Si le CNNum a tenu à réaffirmer cette position c’est parce qu’aujourd’hui un mouvement naît pour une propriétarisation des données. Celle-ci permettrait aux individus d’avoir un contrôle accru sur la gestion de leurs données et de recevoir par exemple, un micro-revenu pour leur utilisation par des entreprises. C’est ainsi la position de Pierre Bellanger qui souhaite redonner du droit aux individus face aux géants du web. Il souhaite accorder le statut d’œuvre soumise au droit d’auteur aux données numériques. Cela permettrait ainsi aux données de l’individu de pouvoir être une source de revenu à la fois pour lui-même mais également pour ses héritiers. Pour Pierre Bellanger, le statut de Res Nullius, de choses sans maître des données numériques favorise leur exploitation par les grandes entreprises du web.

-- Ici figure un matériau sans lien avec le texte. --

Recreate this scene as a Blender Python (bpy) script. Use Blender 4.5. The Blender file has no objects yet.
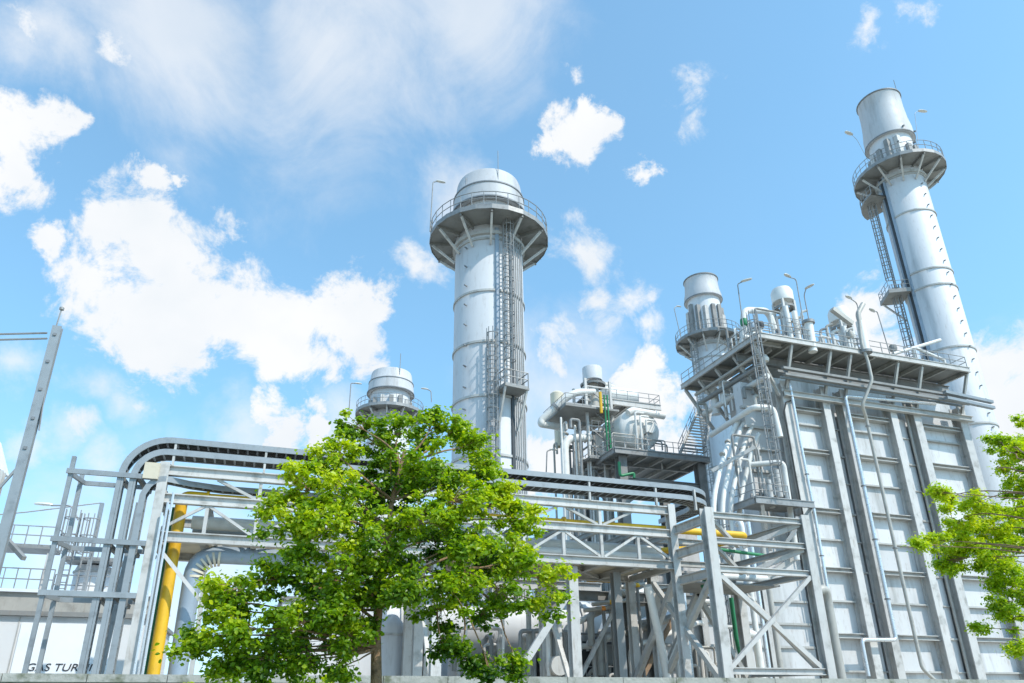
import bpy, random
from math import *
from mathutils import Vector, Matrix
random.seed(7)
S = bpy.context.scene
COL = S.collection

# ------------------------------------------------------------------ camera model
FPX, CX, CY = 709.0, 485.0, 400.0
PITCH, YAW, EYE = radians(22.4), radians(17.6), Vector((0, 0, 1.6))
FW = Vector((sin(YAW)*cos(PITCH), cos(YAW)*cos(PITCH), sin(PITCH)))
RT = Vector((cos(YAW), -sin(YAW), 0))
UP = RT.cross(FW)
def ray(x, y): return FW + RT*((x-CX)/FPX) + UP*((CY-y)/FPX)
def at(x, y, X=None, Y=None, Z=None):
    """photo pixel -> point of the plant on a plane X=, Y= or Z="""
    r = ray(x, y)
    t = X/r.x if X is not None else Y/r.y if Y is not None else (Z-EYE.z)/r.z
    return EYE + r*t
cam = bpy.data.cameras.new('camera'); co = bpy.data.objects.new('camera', cam); COL.objects.link(co)
cam.sensor_width = 36; cam.lens = FPX/1024*36; cam.clip_start = .1; cam.clip_end = 5000
cam.shift_x = (512-CX)/1024; cam.shift_y = (CY-341.5)/1024
M = Matrix((RT, UP, -FW)).transposed().to_4x4(); M.translation = EYE
co.matrix_world = M
S.camera = co

# ------------------------------------------------------------------ materials
MAT = {}
def mat(name, col, rough=.5, metal=0., var=.12, scale=.8, streak=0., bump=0., bscale=3., dirt=None, rust=0.):
    m = bpy.data.materials.new(name); m.use_nodes = True
    nt = m.node_tree; N = nt.nodes; L = nt.links
    b = N['Principled BSDF']
    tc = N.new('ShaderNodeTexCoord'); mp = N.new('ShaderNodeMapping')
    oi = N.new('ShaderNodeObjectInfo')
    ad = N.new('ShaderNodeVectorMath'); ad.operation = 'ADD'
    mu = N.new('ShaderNodeVectorMath'); mu.operation = 'SCALE'; mu.inputs[3].default_value = 0
    cb = N.new('ShaderNodeCombineXYZ')
    for i in range(3): L.new(oi.outputs['Random'], cb.inputs[i])
    L.new(cb.outputs[0], mu.inputs[0]); mu.inputs[3].default_value = 37
    L.new(tc.outputs['Object'], ad.inputs[0]); L.new(mu.outputs[0], ad.inputs[1])
    mp.inputs['Scale'].default_value = (1, 1, .12 if streak else 1)
    L.new(ad.outputs[0], mp.inputs[0])
    n1 = N.new('ShaderNodeTexNoise'); n1.inputs['Scale'].default_value = scale; n1.inputs['Detail'].default_value = 6; n1.inputs['Roughness'].default_value = .6
    L.new(mp.outputs[0], n1.inputs[0])
    r = N.new('ShaderNodeValToRGB')
    c0 = [c*(1-var*1.6) for c in col]; c1 = [min(1, c*(1+var*.6)) for c in col]
    if dirt: c0 = dirt
    r.color_ramp.elements[0].position = .3; r.color_ramp.elements[0].color = (*c0, 1)
    r.color_ramp.elements[1].position = .68; r.color_ramp.elements[1].color = (*c1, 1)
    e = r.color_ramp.elements.new(.45); e.color = (*col, 1)
    L.new(n1.outputs[0], r.inputs[0])
    # each thing a slightly different tone
    hv = N.new('ShaderNodeHueSaturation'); mr = N.new('ShaderNodeMapRange')
    mr.inputs['To Min'].default_value = .9; mr.inputs['To Max'].default_value = 1.06
    L.new(oi.outputs['Random'], mr.inputs['Value']); L.new(mr.outputs[0], hv.inputs['Value'])
    if rust:
        nr = N.new('ShaderNodeTexNoise'); nr.inputs['Scale'].default_value = 2.6; nr.inputs['Detail'].default_value = 9; nr.inputs['Roughness'].default_value = .72
        mp2 = N.new('ShaderNodeMapping'); mp2.inputs['Scale'].default_value = (1.6, 1.6, .35); mp2.inputs['Location'].default_value = (9, 4, 2)
        L.new(ad.outputs[0], mp2.inputs[0]); L.new(mp2.outputs[0], nr.inputs[0])
        rr = N.new('ShaderNodeMapRange'); rr.inputs['From Min'].default_value = .54; rr.inputs['From Max'].default_value = .72; rr.inputs['To Max'].default_value = rust
        L.new(nr.outputs[0], rr.inputs['Value'])
        mx = N.new('ShaderNodeMixRGB'); L.new(rr.outputs[0], mx.inputs[0]); L.new(r.outputs[0], mx.inputs[1]); mx.inputs[2].default_value = (.20, .135, .085, 1)
        L.new(mx.outputs[0], hv.inputs['Color'])
    else:
        L.new(r.outputs[0], hv.inputs['Color'])
    L.new(hv.outputs[0], b.inputs['Base Color'])
    b.inputs['Metallic'].default_value = metal
    n2 = N.new('ShaderNodeTexNoise'); n2.inputs['Scale'].default_value = scale*2.3; n2.inputs['Detail'].default_value = 4
    L.new(ad.outputs[0], n2.inputs[0])
    m2 = N.new('ShaderNodeMapRange'); m2.inputs['To Min'].default_value = max(.05, rough-.12); m2.inputs['To Max'].default_value = min(1, rough+.12)
    L.new(n2.outputs[0], m2.inputs['Value']); L.new(m2.outputs[0], b.inputs['Roughness'])
    if bump:
        n3 = N.new('ShaderNodeTexNoise'); n3.inputs['Scale'].default_value = bscale; n3.inputs['Detail'].default_value = 3
        L.new(ad.outputs[0], n3.inputs[0])
        bp = N.new('ShaderNodeBump'); bp.inputs['Strength'].default_value = bump; bp.inputs['Distance'].default_value = .05
        L.new(n3.outputs[0], bp.inputs['Height']); L.new(bp.outputs[0], b.inputs['Normal'])
    MAT[name] = m
    return m
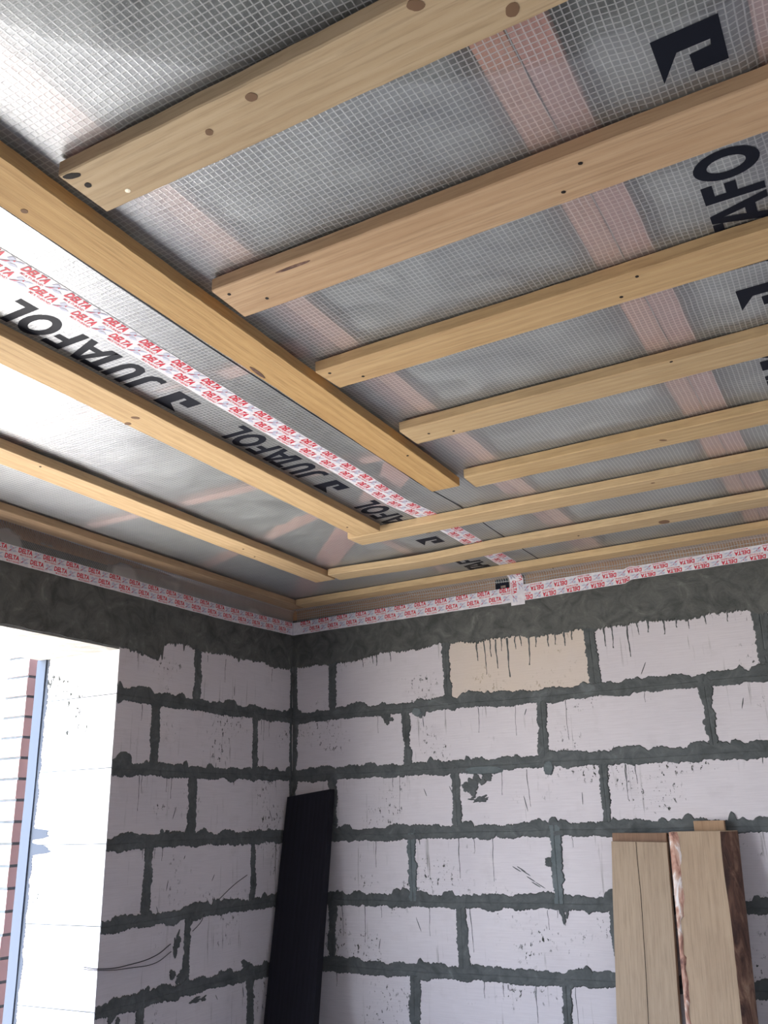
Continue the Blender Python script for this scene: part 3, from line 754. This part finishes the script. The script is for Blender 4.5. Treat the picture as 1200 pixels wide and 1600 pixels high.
# crack in the first plank, bark parts of the thick plank (they lie just on its surface)
def on_front(z, ytop, top, foot):  # y of the front face at height z
    return ytop+(foot-ytop)*(top-z)/(top-FL)
bm = bmesh.new(); prev = None
for i in range(60):
    z = -.93-i*.0235; y = on_front(z, YT-.03, -.927, -.37)-.0006; x = 1.528+.004*vnoise(z*5, 2)+.010*(-.93-z)
    cur = (bm.verts.new((x-.0009, y, z)), bm.verts.new((x+.0009, y, z)))
    if prev: bm.faces.new((prev[0], prev[1], cur[1], cur[0]))
    prev = cur
obj('crack', bm, M['hole'], p1)
bm = bmesh.new(); prev = None
for i in range(90):
    z = -.900-i*.0085; f = (-.9-z)/.76
    y = on_front(z, YT-.020, -.899, -.37); x = 1.645+.017*min(1, (-.9-z)/1.5)
    wd = .030*(1-.55*min(1, max(0, (f-.15)/.5)))+.005*vnoise(z*45, 2)
    if .35 < f < .5: wd *= .55
    cur = [bm.verts.new(p) for p in ((x-.002, y+.025, z), (x-.002, y-.002, z), (x+wd*.5, y-.006-.002*vnoise(z*70, 1), z), (x+wd, y-.0004, z))]
    if prev:
        for j in range(3): bm.faces.new((prev[j], prev[j+1], cur[j+1], cur[j]))
    prev = cur
ob = obj('left_bark_edge', bm, M['inner_bark'], p3, smooth=True); ob['label'] = 'peeling reddish and white bark'
bm = bmesh.new(); prev = None
for i in range(110):
    z = -.902-i*.0135; f = (-.9-z)/1.5
    y = on_front(z, YT-.020, -.899, -.37); xr_ = 1.862-.012*f; wr_ = .048*(.9+.15*vnoise(z*4, 11))
    a_ = (xr_-wr_-.0005, y-.001, z); b2 = (xr_+.0016, y+.036, z)
    mid = ((a_[0]+b2[0])/2+.004+.002*vnoise(z*33, 3), (a_[1]+b2[1])/2-.005, z)
    cur = [bm.verts.new(p) for p in (a_, mid, b2, (xr_+.0016, y+.049, z))]
    if prev:
        for j in range(3): bm.faces.new((prev[j], prev[j+1], cur[j+1], cur[j]))
    prev = cur
ob = obj('right_bark_edge', bm, M['bark'], p3, smooth=True); ob['label'] = 'dark brown bark edge'

# ------------------------------------------------------------------ thin wires out of the left wall
def wire(pts, r, label):
    c = bpy.data.curves.new('w', 'CURVE'); c.dimensions = '3D'; c.bevel_depth = r; c.bevel_resolution = 1
    sp_ = c.splines.new('BEZIER'); sp_.bezier_points.add(len(pts)-1)
    for q, p in zip(sp_.bezier_points, pts): q.co = (p[0], p[1], p[2]+Z0); q.handle_left_type = q.handle_right_type = 'AUTO'
    o = bpy.data.objects.new('t', c); COL.objects.link(o); bpy.context.view_layer.update()
    me = bpy.data.meshes.new_from_object(o.evaluated_get(bpy.context.evaluated_depsgraph_get())); me.name = 'wire'
    bpy.data.objects.remove(o); w_ = bpy.data.objects.new('wire', me); COL.objects.link(w_); me.materials.clear(); me.materials.append(M['wire'])
    return tag(w_, label, 'wire', 'thin wires on the left wall')
wire([(-.05, -1.10, -1.262), (.006, -1.09, -1.266), (.014, -.953, -1.270), (.014, -.831, -1.257), (.004, -.751, -1.232)], .0016, 'thin black wire bent up from the window edge to the mortar, upper of two')
wire([(-.05, -1.10, -1.268), (.006, -1.09, -1.270), (.012, -.952, -1.281), (.012, -.829, -1.281), (.004, -.746, -1.257)], .0014, 'thin black wire sagging from the window edge to the mortar, lower of two')
wire([(.002, -.632, -1.203), (.012, -.60, -1.175), (.004, -.572, -1.150)], .0013, 'short thin wire crossing the block right of the two wires')
wire([(.004, -.491, -1.108), (.020, -.42, -1.060), (.020, -.335, -1.028)], .0014, 'short thin wire poking up right above a bed joint of the left wall')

La loi de 1978 et le rapport du CNNum opposent à cette vision celle d’une propriété perverse qui, en renvoyant au citoyen la responsabilité de ses données « nie le rapport de force entre consommateurs et entreprises ». Une telle solution obligerait l’individu soit à s’occuper de gérer personnellement ses données et à être dans un rapport de force en son désavantage, soit à déléguer ses droits à des entreprises de gestions des données plus à même de peser face aux GAFA mais qui aboutirait par la même occasion à une inégalité entre les citoyens financièrement capables de se procurer ces services et les autres. La méthode utilisée aujourd’hui et que recommande de continuer le CNNum est celle du contrôle obligatoire par la CNIL qui défend les droits des citoyens français en terme de données. Cette vision « non patrimoniale » s’est encore une fois imposée dans le projet de loi pour une république numérique à l’article 26.